Ayatollah Hashemi Rafsanjani, who served as Khomeini “right-hand man” in the 1980s and was Iran’s president from 1989 to 1997, is estimated to be the country’s richest man.
Mullah millionaires
The July 7, 2003, US Forbes business weekly reported that during his presidency “the stock market was revived, some government companies were sold to insiders, foreign trade was liberalized and the oil sector was opened up to private companies. Most of the good properties and contracts, say dissident members of Iran’s Chamber of Commerce, ended up in the hands of mullahs, their associates and, not least, Rafsanjani’s own family, who rose from modest origins as small-scale pistachio farmers
” One brother headed the country’s largest copper mine; another took control of the state-owned TV network; a brother-in-law became governor of Kerman province, while a cousin runs an outfit that dominates Iran’s $400 million pistachio export business; a nephew and one of Rafsanjani’s sons took key positions in the Ministry of Oil; another son heads the Tehran Metro construction project (an estimated $700 million spent so far).
“Today, operating through various foundations and front companies, the family is also believed to control one of Iran’s biggest oil engineering companies, a plant assembling Daewoo automobiles, and Iran’s best private airline
“None of this sits well with the populace, whose per capita income is $1800 a year.

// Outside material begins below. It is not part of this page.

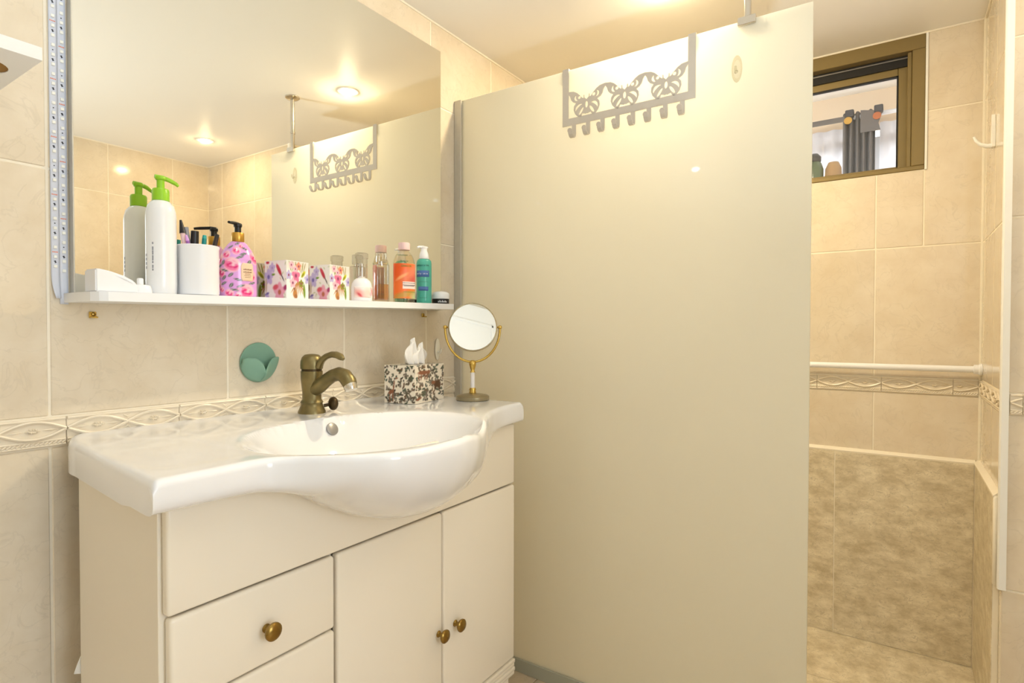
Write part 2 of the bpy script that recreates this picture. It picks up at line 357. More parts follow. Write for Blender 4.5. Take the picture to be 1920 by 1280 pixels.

The gossip on the street, going well beyond the observable facts, has the Rafsanjanis stashing billions of dollars in bank accounts in Switzerland and Luxembourg; controlling huge swaths of waterfront in Iran’s free economic zones on the Persian Gulf; and owning whole vacation resorts on the idyllic beaches of Dubai, Goa and Thailand.”
Today, while the Islamist regime in Iran continues to crackdown on the democratic rights of workers, women and other sections of the oppressed, its real crime in the eyes of the US capitalist ruling class is its political disobedience. This (along with the desire of the US rulers to het control of Iran’s still-state-owned gas and oil resources) explains the motives behind Washington’s drive for violent regime change in Iran.